Choreography vs orchestration

Sagas come in two flavours, depending on who runs them.

flowchart TB
    subgraph ORCH["Orchestration — one coordinator drives the steps"]
        direction LR
        OCO[["Order coordinator"]]:::infra
        OI[("Inventory")]:::store
        OP[("Payments")]:::store
        OS[("Shipping")]:::store
        OCO --> OI
        OCO --> OP
        OCO --> OS
    end

    subgraph CHO["Choreography — each service reacts to events"]
        direction LR
        EI[("Inventory<br/>emits ItemReserved")]:::store
        EP[("Payments<br/>listens, charges,<br/>emits Charged")]:::store
        ES[("Shipping<br/>listens, ships,<br/>emits Shipped")]:::store
        EI --> EP --> ES
    end

    classDef infra fill:#fef3c7,stroke:#a16207,color:#713f12,stroke-width:1.5px
    classDef store fill:#e9d5ff,stroke:#7e22ce,color:#581c87,stroke-width:1.5px

Orchestration is easier to reason about. One service knows the whole flow, and the saga lives in code. Easier to test and observe. The orchestrator becomes a critical component.
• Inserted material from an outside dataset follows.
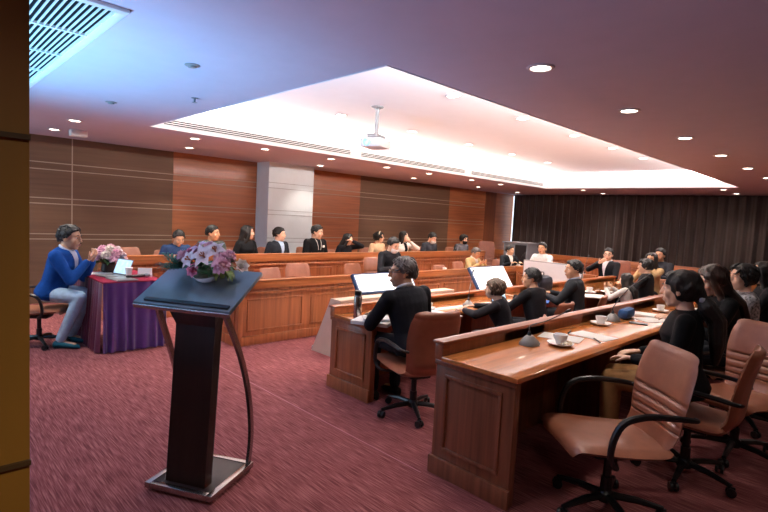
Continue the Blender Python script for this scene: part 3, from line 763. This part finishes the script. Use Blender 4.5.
person('dark haired person in black at the right edge beyond the patterned blouse', 6.7, .96, 110, 1.02, fem=True, hair='long', top='#17171a', topname='sweater', L=(.40, .12, .80), R=(.40, -.12, .80), group=NR)
chair(6.74, .9, 105, 'brown chair under the person at the right edge', 1.0, group='chairs along the nearest desk')
chair(2.86, 1.05, 140, 'empty brown leather swivel chair in the foreground, turned away from the nearest desk', 1.02, group='chairs along the nearest desk')
chair(4.35, .74, 164, 'empty brown leather chair with stitched back facing the camera at the right', 1.02, group='chairs along the nearest desk')

# ------------------------------------------------------------------ lectern and flowers
PX, PY, PA = 1.28, 2.745, radians(29.5)          # base centre; local +x points away from the speaker
r = empty('lectern', (PX, PY, 0), PA); tag(r, 'dark lectern with curved steel side bars and a sloping glossy top', 'lectern')
hw, hd = .215, .215
b = MB()
b.box(-hd, hd, -hw, -hw+.035, .016, .05, .003); b.box(-hd, hd, hw-.035, hw, .016, .05, .003)
b.box(-hd, -hd+.035, -hw+.035, hw-.035, .016, .05, .003); b.box(hd-.035, hd, -hw+.035, hw-.035, .016, .05, .003)
bs = b.build('base_frame', CHROME, r)
MB().box(-hd+.02, hd-.02, -hw+.02, hw-.02, .012, .045, .002).build('base_plate', DARKLAM, r)
b = MB()
for sx in (-1, 1):
    for sy in (-1, 1): b.lathe([(.02, 0), (.02, .016)], (sx*(hd-.04), sy*(hw-.04), 0), 12)
b.build('foot', BLACKP, r)
b = MB().loft([[V(p) for p in ((-.15+q, -.127, z), (-.085+q, -.127, z), (-.085+q, .127, z), (-.15+q, .127, z))] for z, q in ((.045, 0), (.93, .06))])
b.loft([[V(p) for p in ((-.09, -.127, .93), (-.025, -.127, .93), (-.025, .127, .93), (-.09, .127, .93))], [V(p) for p in ((-.15, -.165, 1.071), (.0, -.155, 1.152), (.0, .155, 1.152), (-.15, .165, 1.071))]])
b.build('column', DARKLAM, r)
# sloping top: local x from -.32 (low, speaker side) to .16
sl = math.atan2(.172, .31); tw = .30
TM = Matrix.Translation((-.215, 0, 1.04)) @ Matrix.Rotation(-sl, 4, 'Y')
MB().box(0, .365, -tw, tw, 0, .022, .003, M=TM).build('top_panel', PODTOP, r)
MB().box(-.012, .0, -tw, tw, -.012, .014, .003, M=TM).build('front_trim', CHROME, r)
MB().box(.015, .04, -tw+.015, tw-.06, .022, .034, .003, M=TM).build('book_ledge', BLACKP, r)
for s in (1, -1):
    pts = lerp_list([(-.15, s*.21, 1.06), (-.10, s*.222, .96), (.0, s*.236, .76), (.09, s*.238, .52), (.155, s*.225, .26), (.185, s*.195, .05)], 26)
    b = MB(); rings = []
    for i, p in enumerate(pts):
        p = V(p); t = (V(pts[min(i+1, 25)]) - V(pts[max(i-1, 0)])).normalized(); n_ = V((t.z, 0, -t.x)).normalized(); y_ = V((0, 1, 0))
        rings.append([p + n_*.017*a + y_*.009*c for a, c in ((-1, -1), (1, -1), (1, 1), (-1, 1))])
    b.loft(rings).build('side_bar', CHROME, r, ang=35)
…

Choreography has no central coordinator; services react to each other’s events. Loosely coupled. Hard to know “where is the saga now?” without a tracing system. Common in event-driven architectures.
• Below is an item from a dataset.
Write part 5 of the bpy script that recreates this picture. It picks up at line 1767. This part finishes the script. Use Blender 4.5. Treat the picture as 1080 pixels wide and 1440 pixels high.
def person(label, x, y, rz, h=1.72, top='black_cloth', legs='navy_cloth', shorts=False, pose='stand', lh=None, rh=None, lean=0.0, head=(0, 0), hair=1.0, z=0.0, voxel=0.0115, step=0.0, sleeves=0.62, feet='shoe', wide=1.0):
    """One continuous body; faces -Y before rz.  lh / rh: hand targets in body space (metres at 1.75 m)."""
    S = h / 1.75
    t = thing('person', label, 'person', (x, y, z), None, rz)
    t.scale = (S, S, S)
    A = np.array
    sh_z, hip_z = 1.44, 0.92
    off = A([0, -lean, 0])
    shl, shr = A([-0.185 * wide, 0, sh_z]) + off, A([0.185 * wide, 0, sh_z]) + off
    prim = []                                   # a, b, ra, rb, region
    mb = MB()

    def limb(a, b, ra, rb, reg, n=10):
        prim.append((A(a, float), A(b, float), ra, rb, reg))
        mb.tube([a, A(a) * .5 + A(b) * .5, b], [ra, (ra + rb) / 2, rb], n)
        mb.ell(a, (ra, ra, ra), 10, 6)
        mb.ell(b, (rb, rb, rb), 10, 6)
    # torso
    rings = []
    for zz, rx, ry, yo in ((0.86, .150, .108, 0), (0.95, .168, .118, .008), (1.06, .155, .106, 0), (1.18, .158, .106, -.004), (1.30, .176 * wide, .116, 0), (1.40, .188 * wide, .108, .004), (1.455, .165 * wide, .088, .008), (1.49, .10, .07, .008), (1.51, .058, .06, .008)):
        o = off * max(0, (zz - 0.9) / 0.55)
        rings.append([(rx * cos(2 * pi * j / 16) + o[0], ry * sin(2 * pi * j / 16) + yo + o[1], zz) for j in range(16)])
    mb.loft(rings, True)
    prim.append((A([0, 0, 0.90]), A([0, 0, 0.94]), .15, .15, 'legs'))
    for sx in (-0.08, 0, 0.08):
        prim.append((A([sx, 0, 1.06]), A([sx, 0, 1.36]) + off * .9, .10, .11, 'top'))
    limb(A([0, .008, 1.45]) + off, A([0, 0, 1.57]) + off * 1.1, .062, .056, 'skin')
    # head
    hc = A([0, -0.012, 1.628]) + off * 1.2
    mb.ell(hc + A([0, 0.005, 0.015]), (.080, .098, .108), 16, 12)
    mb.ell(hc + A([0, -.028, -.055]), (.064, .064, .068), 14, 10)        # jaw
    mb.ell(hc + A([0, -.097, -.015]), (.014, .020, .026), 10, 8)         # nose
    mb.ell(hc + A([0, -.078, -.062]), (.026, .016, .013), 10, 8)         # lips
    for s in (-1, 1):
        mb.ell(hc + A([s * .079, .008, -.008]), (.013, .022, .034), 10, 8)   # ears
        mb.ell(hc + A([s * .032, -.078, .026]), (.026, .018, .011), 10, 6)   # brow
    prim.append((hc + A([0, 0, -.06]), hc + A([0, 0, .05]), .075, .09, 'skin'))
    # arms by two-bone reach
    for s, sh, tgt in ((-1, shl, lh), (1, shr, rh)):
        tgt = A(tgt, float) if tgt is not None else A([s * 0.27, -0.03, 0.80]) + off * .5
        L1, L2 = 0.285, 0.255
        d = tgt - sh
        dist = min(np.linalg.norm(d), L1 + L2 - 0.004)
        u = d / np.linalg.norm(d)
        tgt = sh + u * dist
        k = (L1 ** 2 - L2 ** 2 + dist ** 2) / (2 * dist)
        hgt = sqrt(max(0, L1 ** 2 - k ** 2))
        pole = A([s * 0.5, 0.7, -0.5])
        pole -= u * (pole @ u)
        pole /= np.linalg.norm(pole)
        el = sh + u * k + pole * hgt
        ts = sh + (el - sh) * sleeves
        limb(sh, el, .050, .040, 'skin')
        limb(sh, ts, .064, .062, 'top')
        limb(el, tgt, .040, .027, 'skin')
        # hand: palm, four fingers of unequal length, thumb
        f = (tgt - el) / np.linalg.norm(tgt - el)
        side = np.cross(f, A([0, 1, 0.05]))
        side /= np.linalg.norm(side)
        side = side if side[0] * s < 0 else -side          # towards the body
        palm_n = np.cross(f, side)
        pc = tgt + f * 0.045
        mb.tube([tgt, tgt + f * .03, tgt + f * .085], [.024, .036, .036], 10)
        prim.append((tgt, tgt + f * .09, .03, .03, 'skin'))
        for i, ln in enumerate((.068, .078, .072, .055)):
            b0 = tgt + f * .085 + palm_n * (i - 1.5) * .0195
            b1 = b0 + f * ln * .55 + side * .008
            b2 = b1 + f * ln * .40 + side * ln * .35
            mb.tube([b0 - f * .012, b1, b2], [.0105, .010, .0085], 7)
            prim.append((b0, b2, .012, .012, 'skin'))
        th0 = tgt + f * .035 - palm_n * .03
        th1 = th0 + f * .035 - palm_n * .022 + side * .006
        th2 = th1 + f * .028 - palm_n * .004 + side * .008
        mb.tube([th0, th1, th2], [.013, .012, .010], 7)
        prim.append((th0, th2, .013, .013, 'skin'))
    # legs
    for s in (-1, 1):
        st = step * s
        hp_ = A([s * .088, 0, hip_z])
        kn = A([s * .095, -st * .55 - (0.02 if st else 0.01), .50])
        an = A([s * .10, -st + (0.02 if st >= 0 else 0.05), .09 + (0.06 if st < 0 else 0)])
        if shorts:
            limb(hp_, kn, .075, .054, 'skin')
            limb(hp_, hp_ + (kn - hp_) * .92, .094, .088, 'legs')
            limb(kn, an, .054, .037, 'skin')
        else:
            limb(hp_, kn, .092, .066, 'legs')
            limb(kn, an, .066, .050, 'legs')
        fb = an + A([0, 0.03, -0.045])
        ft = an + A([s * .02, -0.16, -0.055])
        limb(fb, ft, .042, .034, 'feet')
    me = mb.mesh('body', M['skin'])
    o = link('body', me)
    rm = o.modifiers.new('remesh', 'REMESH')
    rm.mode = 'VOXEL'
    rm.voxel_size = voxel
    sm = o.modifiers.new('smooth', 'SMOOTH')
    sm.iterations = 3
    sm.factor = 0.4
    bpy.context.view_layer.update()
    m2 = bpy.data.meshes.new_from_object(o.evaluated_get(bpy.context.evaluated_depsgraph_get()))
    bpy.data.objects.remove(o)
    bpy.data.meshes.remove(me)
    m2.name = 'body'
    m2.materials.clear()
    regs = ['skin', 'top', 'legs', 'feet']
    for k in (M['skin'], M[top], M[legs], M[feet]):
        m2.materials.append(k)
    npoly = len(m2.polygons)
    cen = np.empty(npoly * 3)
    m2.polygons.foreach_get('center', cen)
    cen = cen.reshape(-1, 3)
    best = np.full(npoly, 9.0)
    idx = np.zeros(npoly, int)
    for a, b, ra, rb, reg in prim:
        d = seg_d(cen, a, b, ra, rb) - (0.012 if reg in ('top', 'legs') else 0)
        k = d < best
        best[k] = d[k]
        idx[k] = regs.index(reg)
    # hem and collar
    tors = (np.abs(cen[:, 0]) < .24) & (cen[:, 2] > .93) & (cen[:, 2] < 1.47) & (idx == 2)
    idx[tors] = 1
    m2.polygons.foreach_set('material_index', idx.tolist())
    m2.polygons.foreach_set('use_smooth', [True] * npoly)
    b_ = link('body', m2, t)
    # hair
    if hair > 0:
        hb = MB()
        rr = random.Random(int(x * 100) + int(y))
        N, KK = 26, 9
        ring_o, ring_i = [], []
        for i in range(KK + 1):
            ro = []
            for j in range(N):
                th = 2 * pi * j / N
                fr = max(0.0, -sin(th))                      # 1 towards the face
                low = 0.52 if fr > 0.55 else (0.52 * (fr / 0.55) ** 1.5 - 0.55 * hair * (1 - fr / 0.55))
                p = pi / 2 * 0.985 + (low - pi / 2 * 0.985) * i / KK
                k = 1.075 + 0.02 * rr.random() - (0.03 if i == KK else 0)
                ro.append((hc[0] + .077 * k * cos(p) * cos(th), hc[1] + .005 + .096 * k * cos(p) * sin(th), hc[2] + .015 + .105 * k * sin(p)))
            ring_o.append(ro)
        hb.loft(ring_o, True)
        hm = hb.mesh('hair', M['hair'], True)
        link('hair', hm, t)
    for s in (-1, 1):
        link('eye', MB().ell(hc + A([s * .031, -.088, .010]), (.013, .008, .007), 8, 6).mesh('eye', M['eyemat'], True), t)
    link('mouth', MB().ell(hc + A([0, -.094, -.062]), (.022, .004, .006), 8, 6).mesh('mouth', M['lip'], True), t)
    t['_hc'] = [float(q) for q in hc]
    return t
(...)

For most teams, orchestration is the right default. Reach for choreography when the steps are genuinely independent or when you need very loose coupling between teams.

Compensations are not always perfect

The classic example is “refund the charge”. A real-world refund is not the perfect inverse of a charge: there are fees, the customer may have already filed a chargeback, the card may have expired. Compensations are best-effort and sometimes leave a small audit trail of “we tried to undo this but a human will need to look.”

This is a strength, not a weakness. Real-world business is messy; sagas embrace that mess explicitly, while 2PC pretends it does not exist.

When to use 2PC

• Inside a single distributed database (Spanner, CockroachDB, FoundationDB) where the system itself handles the failure cases.
• Between two services that are tightly coupled, low-latency, on the same hardware, where coordinator failures are extremely rare.
• Almost never as a cross-service pattern across microservices or external providers.

When to use sagas

• Any cross-service business workflow.
• Any flow that touches an external system (payment provider, shipping carrier, email).
• Anywhere availability matters more than perfect atomicity.

What this connects to

• Idempotency. Each step and each compensation must be safe to run twice. The retry will happen. See Idempotency.
• Message queues. Sagas often run on top of queues so each step is durable and retriable. See Why use a message queue.
• Async patterns. A saga is the canonical long-running async workflow. See Synchronous vs asynchronous.
• ACID vs BASE. Sagas are how you simulate “ACID across services” with BASE primitives. See ACID vs BASE.

Common mistakes

• Trying 2PC across microservices. You will discover the blocking problem the hard way during the first coordinator failure.
• Writing compensations as an afterthought. Every saga step needs its compensation designed at the same time, or you ship one-way flows that hang on the first failure.
• No idempotency keys. Sagas retry. Without idempotency, retries double-charge, double-ship, double-everything.
• Letting the saga state live only in memory. When the orchestrator restarts, in-flight sagas need to resume. Persist the saga state explicitly.
• Forgetting timeouts. A step that hangs forever stalls the whole saga. Each step needs a timeout and a defined behaviour on timeout (retry, fail forward, compensate).

Quick recap

• 2PC: looks atomic, blocks on coordinator failure, fine inside one engine, broken across services.
• Sagas: a chain of local transactions with compensating actions for rollback.
• Orchestration is easier than choreography for most teams.
• Idempotency and persistent saga state are non-negotiable.
• Real-world business workflows are sagas in disguise. Make it explicit.

This concept sits in Stage 5 (Distributed systems hard parts) of the System Design Roadmap.